A spokesperson for Mr Parker said that during his time as chair, he had “sought, considered, and acted upon the legal advice he was given” in relation to events related to to the Post Office inquiry, including around disclosure obligations.

The spokesperson said Mr Parker has been asked to provide evidence to the inquiry and was assisting it, adding: “It is not appropriate for him to comment in a way that will impact the work of the inquiry.”

Jane MacLeod, the Post Office’s general counsel at the time of the case, said she supported the ongoing public inquiry into the Post Office scandal and was assisting it.

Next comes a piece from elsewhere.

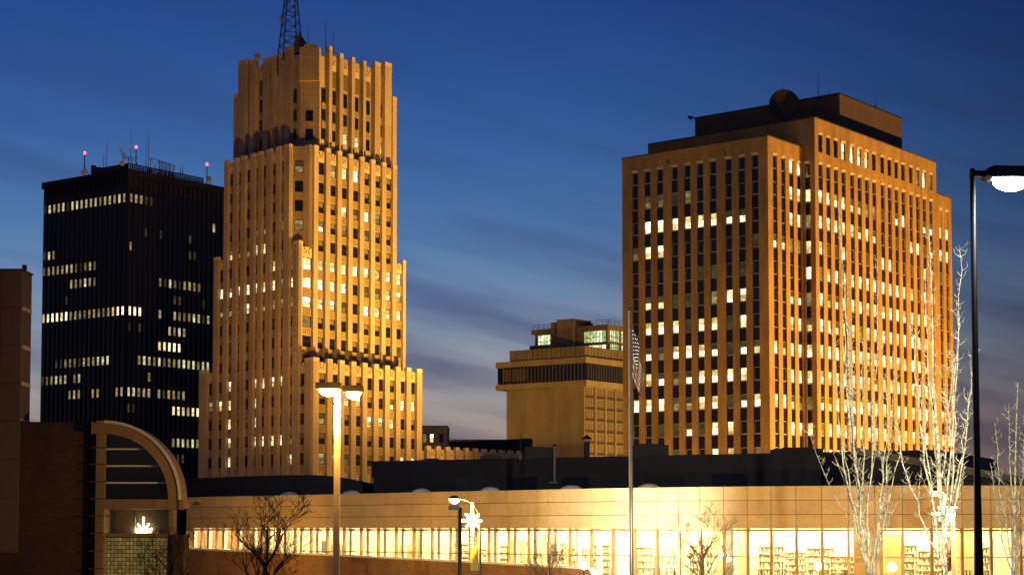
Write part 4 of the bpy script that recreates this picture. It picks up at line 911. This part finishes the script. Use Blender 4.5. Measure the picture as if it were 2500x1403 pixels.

She added that while the inquiry was ongoing, “I do not think it is appropriate to comment at this time”.

In a statement, the Fujitsu Group said it “regards this matter with the utmost seriousness and offers its deepest apologies to the sub-postmasters and their families”. It added that its UK subsidiary was providing full co-operation to the inquiry and will be working with the UK government on “appropriate actions, including contribution to compensation”.

A Post Office spokesperson said: “We are deeply sorry for the impact of the Horizon IT Scandal on so many people’s lives and continue to pay redress to victims as swiftly as possible, with £179m paid to around 2,800 Postmasters to date.

“Alongside financial redress for victims, there must also be accountability. The best forum to achieve this is the statutory public inquiry, chaired by a judge with the power to question witnesses under oath. The next phases of the inquiry will examine the issues raised here and it would be inappropriate to comment outside of that process.”